In many workplaces—especially in tech and business—you’ll hear:
“I don’t want to play politics—I just want to do the work.”
It’s a comforting thought. Politics is often seen as a dirty word, conjuring up images of drama, power struggles, and intrigue. The solution seems simple: ignore the politics and focus on the goals. Unfortunately, this perspective is equal parts naive and dangerous, as it ignores the reality that everything is, to some extent, political.
That decision to ignore politics? It’s a political choice too, one that almost always supports the status quo. The status quo overwhelmingly favors those who hold power. Everyone else is left to navigate a system that often marginalizes their voices and concerns. To put it another way: silence is not neutrality—it’s complicity, which may not be the intent, but it is the outcome.
The myth of being “apolitical” is particularly seductive in the tech world, where data and logic are often seen as the ultimate arbiters of truth. Decisions are expected to be objective and quantifiable, free from the messy influence of human values or interests.
Yet every decision made about product features, hiring practices, engineering direction, or workplace policies is inevitably shaped by values and priorities that reflect someone’s interests and power. In other words, the choices we make are never neutral; they are political, because they decide who gets heard, who benefits, and who is left out.
Politics, at its core, isn’t manipulation or scheming—it’s the process of sharing power, negotiating resources, and deciding collectively what matters. It’s about deliberation, compromise, and accountability. These aren’t bugs in organizational life—they’re necessary features.
I’ve seen this up close in formal politics, working on local campaigns for candidates and ballot issues. Politics there isn’t just about elections—it’s about listening to people, building coalitions, and acting as a proxy for those who’ve entrusted you with their voice. That same responsibility exists in many business roles, even if we don’t call it politics.
As a consultant, I learned quickly that the right technical answer isn’t enough. Success depends on aligning interests, addressing unspoken concerns, and getting buy-in. And as a project manager, the job is political by definition: you represent a cross-functional team, broker priorities, and speak for the group in higher-stakes rooms.
Even everyday choices carry weight. Choosing where to order lunch may seem trivial, but without a clear process, it often defaults to whoever has the loudest voice or the most senior title. That’s politics in action—just informal and unacknowledged.
More consequential decisions are no different. Choosing to prioritize a revenue-driving feature over a user-protecting one? That reflects values. Deciding what qualities make someone “promotable”? That shapes who belongs and who advances. These choices aren’t made in a vacuum—they reproduce power.
When companies say they “don’t do politics,” what they usually mean is that they’re comfortable with the current distribution of power. That, too, is a political stance.
Done well, politics is a tool for fairness, transparency, and inclusion. It creates room for hard conversations and shared ownership of the outcome.
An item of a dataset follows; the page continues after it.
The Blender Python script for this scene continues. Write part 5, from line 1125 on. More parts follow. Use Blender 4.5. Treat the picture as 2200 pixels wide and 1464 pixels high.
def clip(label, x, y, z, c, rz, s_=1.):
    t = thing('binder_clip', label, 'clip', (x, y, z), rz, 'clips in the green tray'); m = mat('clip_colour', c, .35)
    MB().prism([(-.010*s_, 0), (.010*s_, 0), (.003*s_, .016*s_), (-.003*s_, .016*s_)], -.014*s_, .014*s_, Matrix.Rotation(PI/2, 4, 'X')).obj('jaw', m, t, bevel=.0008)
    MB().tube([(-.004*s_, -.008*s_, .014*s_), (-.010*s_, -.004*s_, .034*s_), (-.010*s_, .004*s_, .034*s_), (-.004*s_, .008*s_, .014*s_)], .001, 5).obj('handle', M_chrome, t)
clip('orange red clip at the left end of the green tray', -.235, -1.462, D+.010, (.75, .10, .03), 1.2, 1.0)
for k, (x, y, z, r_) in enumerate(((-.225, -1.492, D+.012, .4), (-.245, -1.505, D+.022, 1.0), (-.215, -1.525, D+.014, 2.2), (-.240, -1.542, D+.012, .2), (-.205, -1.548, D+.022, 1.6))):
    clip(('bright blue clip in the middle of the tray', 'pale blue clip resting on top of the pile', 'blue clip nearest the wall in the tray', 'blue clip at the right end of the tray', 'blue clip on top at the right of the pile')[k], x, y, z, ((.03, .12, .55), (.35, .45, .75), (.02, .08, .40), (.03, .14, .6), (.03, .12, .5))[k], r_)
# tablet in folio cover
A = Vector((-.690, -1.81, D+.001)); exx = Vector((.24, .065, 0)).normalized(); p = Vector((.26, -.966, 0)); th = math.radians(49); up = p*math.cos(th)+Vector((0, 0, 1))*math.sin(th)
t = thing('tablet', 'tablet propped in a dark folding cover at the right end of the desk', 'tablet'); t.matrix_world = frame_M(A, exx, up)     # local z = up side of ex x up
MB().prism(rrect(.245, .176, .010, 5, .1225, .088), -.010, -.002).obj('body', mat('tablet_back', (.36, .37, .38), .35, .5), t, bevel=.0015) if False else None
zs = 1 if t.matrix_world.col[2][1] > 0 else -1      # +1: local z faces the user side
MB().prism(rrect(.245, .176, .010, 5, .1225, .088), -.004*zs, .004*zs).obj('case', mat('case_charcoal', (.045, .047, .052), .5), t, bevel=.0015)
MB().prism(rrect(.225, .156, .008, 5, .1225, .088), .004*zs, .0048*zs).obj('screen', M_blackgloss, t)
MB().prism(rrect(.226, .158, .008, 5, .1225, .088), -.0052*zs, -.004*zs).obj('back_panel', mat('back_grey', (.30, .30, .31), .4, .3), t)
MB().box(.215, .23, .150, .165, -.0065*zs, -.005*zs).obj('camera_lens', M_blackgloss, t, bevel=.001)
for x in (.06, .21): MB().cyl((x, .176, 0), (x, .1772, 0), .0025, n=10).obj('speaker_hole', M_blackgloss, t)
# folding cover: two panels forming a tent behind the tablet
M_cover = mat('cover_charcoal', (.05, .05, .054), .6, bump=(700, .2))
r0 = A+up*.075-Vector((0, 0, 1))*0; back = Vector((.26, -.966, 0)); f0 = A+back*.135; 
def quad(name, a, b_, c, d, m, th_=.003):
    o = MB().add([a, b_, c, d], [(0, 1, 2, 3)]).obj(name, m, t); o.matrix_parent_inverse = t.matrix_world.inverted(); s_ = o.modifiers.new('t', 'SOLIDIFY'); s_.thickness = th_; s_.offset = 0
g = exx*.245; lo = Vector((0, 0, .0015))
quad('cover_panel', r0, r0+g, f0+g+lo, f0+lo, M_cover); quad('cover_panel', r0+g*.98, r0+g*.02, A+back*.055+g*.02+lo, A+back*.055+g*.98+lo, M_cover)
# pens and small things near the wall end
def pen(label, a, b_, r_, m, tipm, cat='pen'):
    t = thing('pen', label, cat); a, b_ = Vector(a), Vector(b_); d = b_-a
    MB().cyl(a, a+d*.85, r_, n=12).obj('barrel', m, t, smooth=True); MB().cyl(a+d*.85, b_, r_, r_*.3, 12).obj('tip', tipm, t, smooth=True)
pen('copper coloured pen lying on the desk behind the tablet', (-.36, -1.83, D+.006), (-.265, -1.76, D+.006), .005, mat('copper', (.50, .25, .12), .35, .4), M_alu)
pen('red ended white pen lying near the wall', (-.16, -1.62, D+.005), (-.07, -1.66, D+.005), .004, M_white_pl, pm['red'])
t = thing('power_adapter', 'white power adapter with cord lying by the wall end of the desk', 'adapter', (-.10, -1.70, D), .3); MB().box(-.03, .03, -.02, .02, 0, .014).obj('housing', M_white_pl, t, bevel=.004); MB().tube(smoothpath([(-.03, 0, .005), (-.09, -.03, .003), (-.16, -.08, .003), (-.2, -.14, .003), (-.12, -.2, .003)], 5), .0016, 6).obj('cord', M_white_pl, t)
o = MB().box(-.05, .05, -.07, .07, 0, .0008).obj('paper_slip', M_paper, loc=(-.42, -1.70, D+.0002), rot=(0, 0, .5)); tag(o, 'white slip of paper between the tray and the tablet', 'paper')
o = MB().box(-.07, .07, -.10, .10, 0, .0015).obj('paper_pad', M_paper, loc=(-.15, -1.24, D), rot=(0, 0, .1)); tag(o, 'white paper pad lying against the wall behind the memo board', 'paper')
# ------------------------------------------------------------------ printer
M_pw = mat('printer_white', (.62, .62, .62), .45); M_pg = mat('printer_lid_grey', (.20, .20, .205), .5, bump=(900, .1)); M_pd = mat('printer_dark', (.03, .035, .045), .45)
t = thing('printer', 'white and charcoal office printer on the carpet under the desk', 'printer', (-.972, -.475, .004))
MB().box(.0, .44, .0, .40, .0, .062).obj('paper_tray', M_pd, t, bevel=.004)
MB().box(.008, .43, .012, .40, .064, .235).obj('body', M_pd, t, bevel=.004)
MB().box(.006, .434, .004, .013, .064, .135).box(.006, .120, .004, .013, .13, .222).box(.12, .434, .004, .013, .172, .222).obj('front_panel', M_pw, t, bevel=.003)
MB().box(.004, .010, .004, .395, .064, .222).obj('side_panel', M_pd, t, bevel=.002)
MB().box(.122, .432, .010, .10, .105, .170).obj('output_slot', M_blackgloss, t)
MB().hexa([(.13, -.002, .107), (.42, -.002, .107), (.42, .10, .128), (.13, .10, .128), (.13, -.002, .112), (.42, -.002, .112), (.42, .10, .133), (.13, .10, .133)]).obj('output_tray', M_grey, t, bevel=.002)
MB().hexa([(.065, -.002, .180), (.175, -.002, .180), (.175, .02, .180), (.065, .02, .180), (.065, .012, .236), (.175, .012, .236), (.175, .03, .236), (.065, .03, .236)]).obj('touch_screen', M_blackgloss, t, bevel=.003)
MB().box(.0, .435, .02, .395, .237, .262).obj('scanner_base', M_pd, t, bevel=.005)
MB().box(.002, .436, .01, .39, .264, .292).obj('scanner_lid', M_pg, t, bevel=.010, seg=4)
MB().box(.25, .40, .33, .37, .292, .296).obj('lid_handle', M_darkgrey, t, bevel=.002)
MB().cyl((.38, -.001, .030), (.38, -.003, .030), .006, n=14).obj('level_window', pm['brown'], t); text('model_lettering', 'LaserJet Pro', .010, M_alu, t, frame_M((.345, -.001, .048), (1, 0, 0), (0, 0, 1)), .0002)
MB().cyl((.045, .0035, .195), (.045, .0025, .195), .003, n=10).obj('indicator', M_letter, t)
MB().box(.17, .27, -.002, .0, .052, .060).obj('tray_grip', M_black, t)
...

You see this in open source projects, where decisions are made publicly, arguments are hashed out in the open, and contributors—regardless of title—can influence direction.
You also see it in stories like Google’s Project Maven, where thousands of employees pushed leadership to reconsider military AI work. Or in the backlash to GitHub’s ICE contracts. Or in the persistent leadership gaps—like women holding just 28% of global tech jobs, or underrepresented minorities just 12% in the U.S.—which show how political choices shape access and opportunity.
Politics can stir emotions. That’s because it matters. Campaigns taught me that emotional stakes often mean people care deeply. In the workplace, the same is true. Ignoring those emotions doesn’t neutralize them—it just cedes the conversation to the most comfortable or most powerful.
Politics is already part of your working life. If you’re advocating for a better process, calling out an imbalance, or representing your team’s interest—you’re engaged in politics. You’re doing the work of building a more responsive and inclusive system.
For leaders, that means modeling transparency, staying open to challenge, and making space for competing perspectives. For everyone else, it means asking hard questions: Who benefits? Who’s missing? What assumptions are we operating under?
When we embrace politics instead of avoiding it, we don’t make things messier—we make them more honest. And in a world where the consequences of our decisions ripple far beyond the product or project, that’s exactly what we need.